[THE TASK]
Write out all of the data exactly as it appears.

[DATASET EXCERPT]
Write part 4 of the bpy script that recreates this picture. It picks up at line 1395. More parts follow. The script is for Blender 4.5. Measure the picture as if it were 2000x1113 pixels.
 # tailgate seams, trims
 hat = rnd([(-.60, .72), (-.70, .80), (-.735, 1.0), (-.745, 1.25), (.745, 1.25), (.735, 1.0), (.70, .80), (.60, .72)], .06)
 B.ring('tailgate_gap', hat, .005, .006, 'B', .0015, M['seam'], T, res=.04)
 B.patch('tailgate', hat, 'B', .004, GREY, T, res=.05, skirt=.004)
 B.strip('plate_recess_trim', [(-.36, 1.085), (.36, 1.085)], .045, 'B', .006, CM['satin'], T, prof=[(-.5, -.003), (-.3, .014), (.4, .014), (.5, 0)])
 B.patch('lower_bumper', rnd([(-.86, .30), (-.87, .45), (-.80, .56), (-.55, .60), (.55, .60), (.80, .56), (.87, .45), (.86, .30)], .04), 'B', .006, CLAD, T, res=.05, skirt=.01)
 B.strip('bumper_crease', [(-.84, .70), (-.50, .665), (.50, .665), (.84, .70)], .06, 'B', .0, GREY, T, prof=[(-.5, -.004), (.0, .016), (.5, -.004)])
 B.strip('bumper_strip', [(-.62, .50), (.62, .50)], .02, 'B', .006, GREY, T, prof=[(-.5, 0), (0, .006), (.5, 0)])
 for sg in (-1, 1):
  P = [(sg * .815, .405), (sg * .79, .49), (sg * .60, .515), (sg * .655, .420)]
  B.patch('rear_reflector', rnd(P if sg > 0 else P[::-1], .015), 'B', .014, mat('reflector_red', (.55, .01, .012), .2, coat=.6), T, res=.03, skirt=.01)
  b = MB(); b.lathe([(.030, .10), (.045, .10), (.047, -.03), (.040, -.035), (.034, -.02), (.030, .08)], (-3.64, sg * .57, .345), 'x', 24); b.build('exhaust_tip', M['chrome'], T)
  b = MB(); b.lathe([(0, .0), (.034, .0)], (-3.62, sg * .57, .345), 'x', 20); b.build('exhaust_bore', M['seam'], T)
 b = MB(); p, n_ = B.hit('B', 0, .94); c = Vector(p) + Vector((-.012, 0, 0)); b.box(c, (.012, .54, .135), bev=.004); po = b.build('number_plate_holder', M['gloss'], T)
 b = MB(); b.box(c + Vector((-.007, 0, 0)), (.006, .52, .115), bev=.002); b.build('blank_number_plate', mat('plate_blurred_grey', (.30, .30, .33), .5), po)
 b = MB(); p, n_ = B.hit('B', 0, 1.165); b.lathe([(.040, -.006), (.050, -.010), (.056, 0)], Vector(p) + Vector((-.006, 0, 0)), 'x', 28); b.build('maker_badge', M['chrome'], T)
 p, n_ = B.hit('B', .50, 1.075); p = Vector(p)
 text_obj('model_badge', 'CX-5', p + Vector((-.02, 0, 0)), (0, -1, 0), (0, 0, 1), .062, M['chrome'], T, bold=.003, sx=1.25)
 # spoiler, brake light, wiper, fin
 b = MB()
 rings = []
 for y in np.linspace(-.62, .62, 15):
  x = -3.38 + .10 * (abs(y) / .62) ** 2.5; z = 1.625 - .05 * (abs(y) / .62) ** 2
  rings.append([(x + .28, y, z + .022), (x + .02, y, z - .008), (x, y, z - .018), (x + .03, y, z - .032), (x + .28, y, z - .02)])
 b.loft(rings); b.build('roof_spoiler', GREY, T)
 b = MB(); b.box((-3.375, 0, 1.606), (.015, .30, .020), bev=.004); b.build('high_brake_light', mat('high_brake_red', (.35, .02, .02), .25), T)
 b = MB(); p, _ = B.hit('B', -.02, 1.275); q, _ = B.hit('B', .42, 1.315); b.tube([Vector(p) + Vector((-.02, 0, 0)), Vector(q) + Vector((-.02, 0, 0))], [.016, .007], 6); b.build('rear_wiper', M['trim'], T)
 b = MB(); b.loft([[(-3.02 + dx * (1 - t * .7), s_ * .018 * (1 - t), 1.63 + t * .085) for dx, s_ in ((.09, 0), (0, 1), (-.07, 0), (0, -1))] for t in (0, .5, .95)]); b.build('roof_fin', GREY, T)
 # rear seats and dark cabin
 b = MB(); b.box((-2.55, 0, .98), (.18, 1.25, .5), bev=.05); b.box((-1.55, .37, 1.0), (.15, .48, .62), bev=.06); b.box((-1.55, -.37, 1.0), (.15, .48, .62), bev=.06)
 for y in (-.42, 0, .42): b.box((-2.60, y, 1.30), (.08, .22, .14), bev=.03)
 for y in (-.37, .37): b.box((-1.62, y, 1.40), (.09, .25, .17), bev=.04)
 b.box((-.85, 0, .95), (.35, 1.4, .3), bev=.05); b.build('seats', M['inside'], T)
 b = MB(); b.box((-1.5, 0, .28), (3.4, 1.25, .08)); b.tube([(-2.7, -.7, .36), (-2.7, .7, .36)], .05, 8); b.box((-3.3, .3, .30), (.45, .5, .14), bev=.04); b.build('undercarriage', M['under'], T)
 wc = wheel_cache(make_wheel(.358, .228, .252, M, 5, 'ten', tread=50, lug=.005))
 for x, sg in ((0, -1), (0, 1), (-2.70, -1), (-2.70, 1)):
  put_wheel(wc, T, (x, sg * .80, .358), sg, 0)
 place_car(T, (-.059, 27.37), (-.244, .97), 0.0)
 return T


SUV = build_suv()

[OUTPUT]
Write part 4 of the bpy script that recreates this picture. It picks up at line 1395. More parts follow. The script is for Blender 4.5. Measure the picture as if it were 2000x1113 pixels.
 # tailgate seams, trims
 hat = rnd([(-.60, .72), (-.70, .80), (-.735, 1.0), (-.745, 1.25), (.745, 1.25), (.735, 1.0), (.70, .80), (.60, .72)], .06)
 B.ring('tailgate_gap', hat, .005, .006, 'B', .0015, M['seam'], T, res=.04)
 B.patch('tailgate', hat, 'B', .004, GREY, T, res=.05, skirt=.004)
 B.strip('plate_recess_trim', [(-.36, 1.085), (.36, 1.085)], .045, 'B', .006, CM['satin'], T, prof=[(-.5, -.003), (-.3, .014), (.4, .014), (.5, 0)])
 B.patch('lower_bumper', rnd([(-.86, .30), (-.87, .45), (-.80, .56), (-.55, .60), (.55, .60), (.80, .56), (.87, .45), (.86, .30)], .04), 'B', .006, CLAD, T, res=.05, skirt=.01)
 B.strip('bumper_crease', [(-.84, .70), (-.50, .665), (.50, .665), (.84, .70)], .06, 'B', .0, GREY, T, prof=[(-.5, -.004), (.0, .016), (.5, -.004)])
 B.strip('bumper_strip', [(-.62, .50), (.62, .50)], .02, 'B', .006, GREY, T, prof=[(-.5, 0), (0, .006), (.5, 0)])
 for sg in (-1, 1):
  P = [(sg * .815, .405), (sg * .79, .49), (sg * .60, .515), (sg * .655, .420)]
  B.patch('rear_reflector', rnd(P if sg > 0 else P[::-1], .015), 'B', .014, mat('reflector_red', (.55, .01, .012), .2, coat=.6), T, res=.03, skirt=.01)
  b = MB(); b.lathe([(.030, .10), (.045, .10), (.047, -.03), (.040, -.035), (.034, -.02), (.030, .08)], (-3.64, sg * .57, .345), 'x', 24); b.build('exhaust_tip', M['chrome'], T)
  b = MB(); b.lathe([(0, .0), (.034, .0)], (-3.62, sg * .57, .345), 'x', 20); b.build('exhaust_bore', M['seam'], T)
 b = MB(); p, n_ = B.hit('B', 0, .94); c = Vector(p) + Vector((-.012, 0, 0)); b.box(c, (.012, .54, .135), bev=.004); po = b.build('number_plate_holder', M['gloss'], T)
 b = MB(); b.box(c + Vector((-.007, 0, 0)), (.006, .52, .115), bev=.002); b.build('blank_number_plate', mat('plate_blurred_grey', (.30, .30, .33), .5), po)
 b = MB(); p, n_ = B.hit('B', 0, 1.165); b.lathe([(.040, -.006), (.050, -.010), (.056, 0)], Vector(p) + Vector((-.006, 0, 0)), 'x', 28); b.build('maker_badge', M['chrome'], T)
 p, n_ = B.hit('B', .50, 1.075); p = Vector(p)
 text_obj('model_badge', 'CX-5', p + Vector((-.02, 0, 0)), (0, -1, 0), (0, 0, 1), .062, M['chrome'], T, bold=.003, sx=1.25)
 # spoiler, brake light, wiper, fin
 b = MB()
 rings = []
 for y in np.linspace(-.62, .62, 15):
  x = -3.38 + .10 * (abs(y) / .62) ** 2.5; z = 1.625 - .05 * (abs(y) / .62) ** 2
  rings.append([(x + .28, y, z + .022), (x + .02, y, z - .008), (x, y, z - .018), (x + .03, y, z - .032), (x + .28, y, z - .02)])
 b.loft(rings); b.build('roof_spoiler', GREY, T)
 b = MB(); b.box((-3.375, 0, 1.606), (.015, .30, .020), bev=.004); b.build('high_brake_light', mat('high_brake_red', (.35, .02, .02), .25), T)
 b = MB(); p, _ = B.hit('B', -.02, 1.275); q, _ = B.hit('B', .42, 1.315); b.tube([Vector(p) + Vector((-.02, 0, 0)), Vector(q) + Vector((-.02, 0, 0))], [.016, .007], 6); b.build('rear_wiper', M['trim'], T)
 b = MB(); b.loft([[(-3.02 + dx * (1 - t * .7), s_ * .018 * (1 - t), 1.63 + t * .085) for dx, s_ in ((.09, 0), (0, 1), (-.07, 0), (0, -1))] for t in (0, .5, .95)]); b.build('roof_fin', GREY, T)
 # rear seats and dark cabin
 b = MB(); b.box((-2.55, 0, .98), (.18, 1.25, .5), bev=.05); b.box((-1.55, .37, 1.0), (.15, .48, .62), bev=.06); b.box((-1.55, -.37, 1.0), (.15, .48, .62), bev=.06)
 for y in (-.42, 0, .42): b.box((-2.60, y, 1.30), (.08, .22, .14), bev=.03)
 for y in (-.37, .37): b.box((-1.62, y, 1.40), (.09, .25, .17), bev=.04)
 b.box((-.85, 0, .95), (.35, 1.4, .3), bev=.05); b.build('seats', M['inside'], T)
 b = MB(); b.box((-1.5, 0, .28), (3.4, 1.25, .08)); b.tube([(-2.7, -.7, .36), (-2.7, .7, .36)], .05, 8); b.box((-3.3, .3, .30), (.45, .5, .14), bev=.04); b.build('undercarriage', M['under'], T)
 wc = wheel_cache(make_wheel(.358, .228, .252, M, 5, 'ten', tread=50, lug=.005))
 for x, sg in ((0, -1), (0, 1), (-2.70, -1), (-2.70, 1)):
  put_wheel(wc, T, (x, sg * .80, .358), sg, 0)
 place_car(T, (-.059, 27.37), (-.244, .97), 0.0)
 return T


SUV = build_suv()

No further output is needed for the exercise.